Have I convinced you not to use microservices? Looking at the list of ways to fail at microservices (a reminder: I have seen all these failures in the wild recently), you might wonder why anyone would even consider using microservices at all.
This is a valid point. Microservices are going to cost a lot. Before adopting them, we must be able to articulate a good justification for them. If we can’t show how the benefits outweigh the costs, then we have no business using microservices. We also need a team with the skills, tooling, and architectural knowledge that microservices demand.
That said, microservices offer many benefits and valid use cases. Companies are already using microservices and failing in big ways. Using a monolith might not be appropriate, and converting from microservices back to moonlight might be infeasible. What else can we do?
Escaping Microservices Hell
There is hope if we are suffering from any or all of the above failures. There are concrete ways we can address these problems.
The first thing to understand is that it’s not all or nothing. It’s not just a case of microservices vs. monoliths. There’s a spectrum of choice between these extremes, and positioning ourselves somewhere in the middle can give us the best of both microservices and monoliths.
The second thing to note is that nothing will change unless it is supported from an appropriate level in the organization. Sometimes, that means you need to convince your fellow developers of the need for change, but more likely, you need to convince the architects and the managers that there is a problem (or many problems, as the case may be). If the higher-ups don’t recognize the issues the team is facing or don’t understand the need for change, your drive for change will likely get you into trouble rather than helping the team.
That said, here are the ways to tackle the failures mentioned above:
- Actively work on improving the developer experience for the team. Streamline and automate the development process where possible. Give your developers as much autonomy as possible. Listen to their feedback and permit them to fix the problems that are in their power to fix. Happy, efficient, effective, and invested developers are the key to many improvements we need to make.
- Fix problems early if you can. Don’t wait until you have already built 100s of microservices. But if not, you have to reserve time every day to make progress in improving the following areas: deployability, testability, debuggability, and observability.

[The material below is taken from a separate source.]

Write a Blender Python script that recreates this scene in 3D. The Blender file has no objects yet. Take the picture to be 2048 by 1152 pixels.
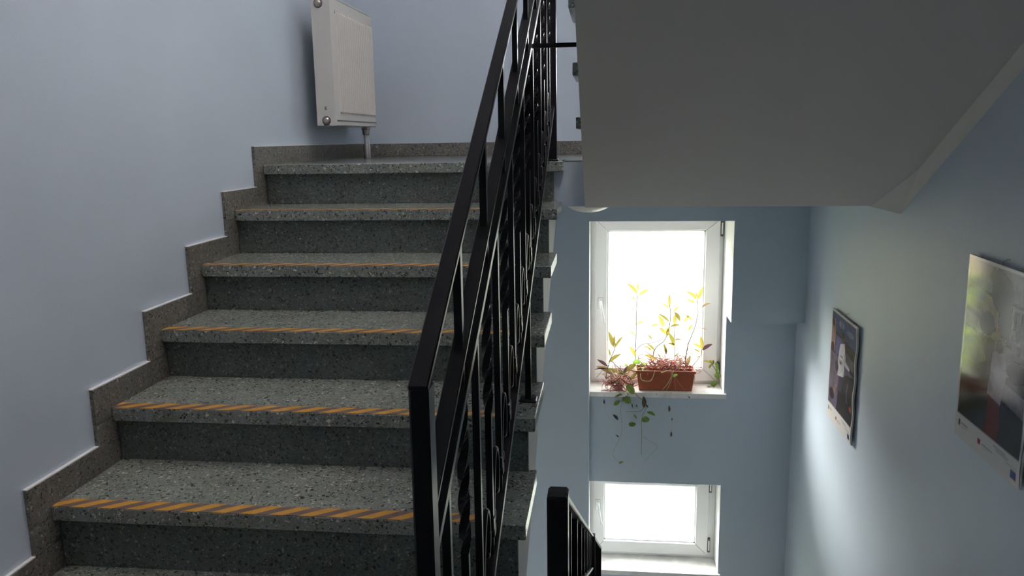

- Model your software based on business needs and customer problems; don’t model it based on technical concerns. Whatever state it’s in now… model any changes or additions in the right way before you make the change.
- Don’t make your services too small. Use modeling to figure out an appropriate size rather than trying to make them as small as possible. Consider merging related services that feel too small or don’t pull enough weight alone.

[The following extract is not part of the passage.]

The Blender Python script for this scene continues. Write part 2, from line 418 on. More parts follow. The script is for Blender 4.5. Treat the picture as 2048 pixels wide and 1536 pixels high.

- Automated deployment must be fully automatic and extremely reliable. If not, this is the first thing you should fix so that the team does not spin its wheels on avoidable deployment issues.
- Automated testing is very important for scaling the development of many services, and I’m not just talking about unit testing. Learn every testing technique you can and make sure the team is using the most effective suite of testing. Build your own testing tools for unique use cases, but only when the value delivered outweighs the cost of building them.
- Rebuild your capability for local testing. You are in serious trouble if your developers can only reproduce the software in the cloud for testing. Invest whatever time is necessary for your developers to reliably test their code changes and additions on their local computers before they commit the code. If the system itself is too big to reproduce for local testing, you must find ways to produce parts of the system while mocking or simulating the rest.
- Whether or not you are good at testing, debugging problems and figuring out how to fix them will consume considerable developer time. If you aren’t actively improving your application’s debugability and observability, it will probably be heading in the wrong direction. Buy or build the tools you need. Give your developers access to production or production-like environments. Find ways to make it easy for your developers to reproduce customer problems to give the developers the best chance to hunt the correct issues.
- Don’t be afraid of documentation. Review and reward documentation with the same level of attention and appreciation as you do for code. Foster a culture of sharing knowledge. Realize that documentation isn’t just writing things down in a wiki; it can come in a variety of formats:
- There are good descriptions and readmes for each repo.
- Readable code and code samples.
- Test cases and test plans.
- Architecture decision records.
- Detailed annotated diagrams.
- Internal blog posts.
- Recording videos for the team to watch later.
- Work towards a culture of technical excellence and continuous improvement. Being successful with microservices requires the use of many (wonderful) tools, and we need a team with high skill levels in all facets of distributed application development.
- Actively simplify your application by striving to remove complexity that doesn’t pay for itself. Work constantly to reduce or remove unnecessarily complex code, architecture, or processes. This reduces the cognitive tax on the developers in their day-to-day work: you want them to solve customer problems, not problems from unnecessary complexity. Refactoring (supported by solid testing) should be a daily ritual for each developer. If they aren’t doing this, you aren’t heading towards a more straightforward, manageable system. Instead, you are heading to an ever more complex and unmanageable system.
Ultimately, we must ask ourselves: Do microservices make it easier for our developers to safely and reliably get helpful and valuable features and fixes into production?
The purpose of a microservices architecture is to reduce deployment risk. It works by dividing up our deployments into small parcels. Because each parcel is small, it is easier to understand, easier to test, and easier to deploy independently. It’s also easier to roll back when things go wrong.
If, instead, microservices make deployment more difficult for you, it means you are probably using them the wrong way, and maybe you are making some or all of the mistakes I have outlined. If you are unwilling to invest the time and energy required to get microservices right, maybe using a monolith is the right choice for you. If that’s not feasible, consider using a hybrid model with various service sizes, from monolith to microservices, depending on your needs.
The Most Important Way to Ensure Success
If you don’t have a strong vision or plan for your application, it could mean you are heading in the wrong direction. Or worse, each developer has a separate direction.
Any plan you have must be updated continuously to adapt to the unfolding reality. Involve the team in creating and updating the plan; that’s the best way for everyone to become invested in it. Communicate the plan to stakeholders and ensure management understands why it is essential.
Everyone has to be on board. Someone has to champion the vision for the architecture and bring everyone into agreement on it. It’s not enough just to document the existing architecture; there needs to be a plan for the future, and it needs to be spearheaded by someone who isn’t afraid to get into the nuts and bolts of the system and understand the details of how it works. Bigger-picture knowledge is built from lower-level knowledge.